Updated

A new federal air pollution initiative will produce $93 billion in health savings in the year 2020 and save 12,000 lives, Environmental Protection Administrator Christie Whitman said Tuesday.

The total cost of the plan, called Clear Skies, is $6.5 billion, she said.

Whitman, who used the Maryland State House to make her case for the plan, said Maryland alone would save $3 billion in health and other benefits and prevent 400 premature deaths annually.

The initiative, announced last year by President Bush, aims to curb emission of three pollutants -- sulfur dioxide, nitrogen oxide and mercury -- and reduce the number of asthma attacks, cases of chronic bronchitis and breathing-related emergency room visits.
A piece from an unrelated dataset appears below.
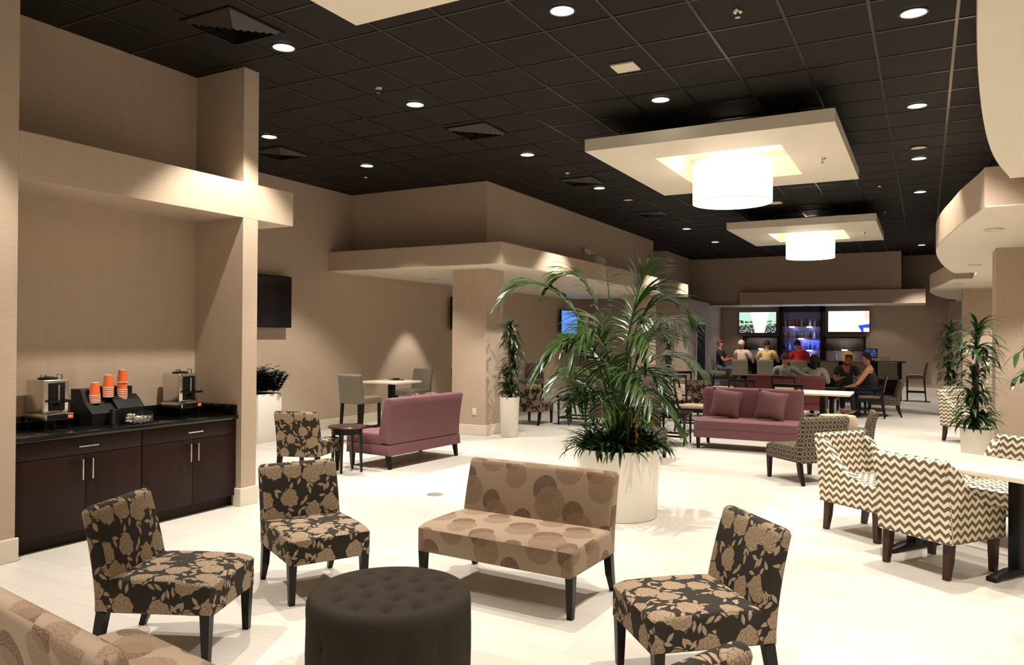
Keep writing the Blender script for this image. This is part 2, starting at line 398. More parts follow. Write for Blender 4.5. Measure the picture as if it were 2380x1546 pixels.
# ------------------------------------------------------------------ ceiling clouds + drum lamps
def cloud(y0, y1, oy0, oy1, label, lamp_label, x0=-3.55, x1=-.81, ox0=-2.92, ox1=-1.45):
    t = thing('ceiling_cloud', label, 'ceiling panel', ((x0 + x1) / 2, (y0 + y1) / 2, 3.85), 0, 'floating ceiling panels')
    cx, cy = (x0 + x1) / 2, (y0 + y1) / 2
    m = MB()
    for a in ((x0, x1, y0, oy0), (x0, x1, oy1, y1), (x0, ox0, oy0, oy1), (ox1, x1, oy0, oy1)):
        m.box(a[0] - cx, a[1] - cx, a[2] - cy, a[3] - cy, 0, .14)
    bmesh.ops.remove_doubles(m.bm, verts=m.bm.verts, dist=1e-4)
    m.build('panel', 'white', t, smooth=False)
    m = MB(); a0, a1, b0, b1 = ox0 - cx, ox1 - cx, oy0 - cy, oy1 - cy; q = .02
    m.box(a0 - q, a1 + q, b0 - q, b0, .14, .30); m.box(a0 - q, a1 + q, b1, b1 + q, .14, .30); m.box(a0 - q, a0, b0, b1, .14, .30); m.box(a1, a1 + q, b0, b1, .14, .30); m.box(a0, a1, b0, b1, .285, .30)
    m.build('recess', 'white', t, smooth=False)
    for sx in (-1, 1):
        for sy in (-1, 1): MB().tube([(sx * 1.05, sy * 1.2, .14), (sx * 1.05, sy * 1.2, .39)], .004).build('hanger_rod', 'dlring', t)
    l = thing('drum_pendant', lamp_label, 'lamp', (cx, (oy0 + oy1) / 2, 3.38), 0, 'drum pendants')
    MB().lathe([(.485, 0), (.492, 0), (.492, .52), (.485, .52), (.485, 0)], 64).build('lamp_shade', 'drum_body', l)
    MB().lathe([(0, .012), (.484, .012), (.484, .018), (0, .018)], 64).build('diffuser', 'drum_body', l)
    for z in (0, .512): MB().lathe([(.492, z), (.4945, z), (.4945, z + .006), (.492, z + .006)], 64).build('ring', 'drum_ring', l)
    MB().tube([(0, 0, .5), (0, 0, .76)], .01).build('stem', 'drum_ring', l)
    ld = bpy.data.lights.new('drum_bulb', 'POINT'); ld.energy = 22; ld.color = (1, .84, .62); ld.shadow_soft_size = .2
    lo = bpy.data.objects.new('drum_bulb', ld); C.objects.link(lo); lo.parent = l; lo.location = (0, 0, .66)
    return t
cloud(8.26, 11.39, 8.97, 10.72, 'white floating ceiling panel around the large drum lamp in mid-room', 'glowing white drum pendant, largest fully visible one over the middle of the room')
cloud(15.545, 18.64, 16.55, 18.1, 'white floating ceiling panel nearest the bar', 'glowing white drum pendant nearest the bar')
cloud(1.03, 4.16, 1.74, 3.46, 'white floating ceiling panel cut off by the top edge of the photo', 'glowing drum pendant mostly cut off by the top edge')

# ------------------------------------------------------------------ downlights
WARM = (1, .91, .80)
def lamp(parent, loc, energy, size=86, blend=.4, col=WARM, rad=.035):
    ld = bpy.data.lights.new('downlight_bulb', 'SPOT'); ld.energy = energy; ld.color = col; ld.spot_size = R(size); ld.spot_blend = blend; ld.shadow_soft_size = rad
    lo = bpy.data.objects.new('downlight_bulb', ld); C.objects.link(lo); lo.parent = parent; lo.location = loc; return lo
def downlight_proto(name, r, disc, ringm):
    t = thing(name, '', 'light')
    MB().lathe([(r * .93, -.012), (r * 1.08, -.010), (r * 1.1, 0), (r * .93, 0), (r * .93, -.012)], 32).build('trim_ring', ringm, t)
    MB().lathe([(0, -.004), (r * .93, -.004), (r * .93, -.001), (0, -.001)], 32).build('diffuser', disc, t)
    return t
DP = downlight_proto('ceiling_downlight', .1, 'dl', 'dlring')
DS = downlight_proto('ceiling_speaker', .1, 'dlin', 'dlring')
PE = 540
dl = [(-2.53, 5.42, 'lit round downlight at the top edge of the ceiling between the two floating panels', 1),
      (-5.06, 4.95, 'lit round downlight just above the narrow wall fin by the coffee counter', 1),
      (-5.0, 6.86, 'lit round downlight in open ceiling left of the middle floating panel, nearest of its column', 1),
      (-7.5, 7.1, 'lit round downlight closest to the edge of the wall fin, above a black vent', 1),
      (-7.45, 9.0, 'lit round downlight above the left end of the long soffit corner', 1),
      (-4.96, 9.49, 'lit round downlight above the bulkhead corner, between the two square vents', 1),
      (-4.96, 12.19, 'lit round downlight beside the front left corner of the middle floating panel', 1),
      (-2.53, 7.95, 'lit round downlight in front of the near edge of the middle floating panel', 1),
      (-.09, 6.75, 'lit round downlight at the top right of the ceiling, largest of the right column', 1),
      (-.09, 9.46, 'second lit round downlight down the right column', 1),
      (-.09, 12.23, 'lit round downlight just below the beige speaker in the right column', 1),
      (-.09, 15.02, 'lit round downlight level with the drum lamp base in the right column', 1),
      (-4.97, 17.67, 'lit round downlight left of the far floating panel, nearer of two', 1),
      (-4.97, 20.45, 'lit round downlight left of the far floating panel, closer to the bar', 1),
      (-.1, 23.5, 'small lit downlight at the bar end of the right column', 1)]
for x, y, lab, s_ in dl:
    t = dup(DP, (x, y, HC - .004), 0, lab, 'ceiling downlights')
    lamp(t, (0, 0, -.03), PE, size=66 if y == 7.95 else 86)
for x, y in ((-5.0, 2.1), (-5.0, -.8), (-.45, 4.3), (-.45, 1.2), (-2.5, -1.0), (-2.55, 13.3)):  # unseen downlights, added mainly to light the foreground
    t = dup(DP, (x, y, HC - .004), 0, 'lit round downlight added out of view', 'ceiling downlights'); lamp(t, (0, 0, -.03), PE)
dup(DS, (-.09, 11.55, HC - .004), 0, 'unlit beige round ceiling speaker in the right column of lights', 'ceiling speakers')
dup(DS, (-4.91, 13.49, HC - .004), 0, 'unlit beige round ceiling speaker beside the left edge of the middle floating panel', 'ceiling speakers')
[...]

By 2020, Whitman said, Clear Skies would in Maryland reduce sulfur dioxide emissions by 92 percent, nitrogen oxide emissions by 80 percent and mercury emissions by 85 percent, as well as reduce nitrogen pollution reaching the Chesapeake Bay by 15 to 30 percent.

While Whitman's words were welcome, the feeling among environmentalists is that Clear Skies moves too slowly, and states will have to spend more to deal with pollution as older power plants continue to operate, said Theresa Pierno, executive director of Maryland's Chesapeake Bay Foundation.

"Well, certainly we heard some very positive things," Pierno said."[But] the thought is that we're not going to see the upgrades and the kind of renovations to the coal-fired [power] plants as quickly as we need to see them."

Older power plants have been a cloud over the agency's air quality agenda for some time. Problems for the agency increased after it relaxed rules requiring power producers to bring older plants up to current environmental standards when they upgrade them, a program known as New Source Review.

Nine states, including Maryland, sued the agency to stop the changes. The rule changes permit older, dirtier plants that might have been decommissioned to continue operating long past their designed lifespan, environmentalists said.

The lawsuit doesn't make sense, Whitman said, as the rules the EPA are changing would have little real effect on power plants.

Whitman also touted a program designed to improve air quality in schools.

Students from St. Mary's school in Annapolis were on hand to promote the program, which would have them performing research into the pollutants that trigger asthma attacks.

About one in five American schools have unsatisfactory air quality, which causes problems for nearly 11 million students, Whitman said.

The program, which provides technical aid to schools that are testing their air quality, would receive an additional $3 million in funding under Bush's proposed budget, for a total of $24 million.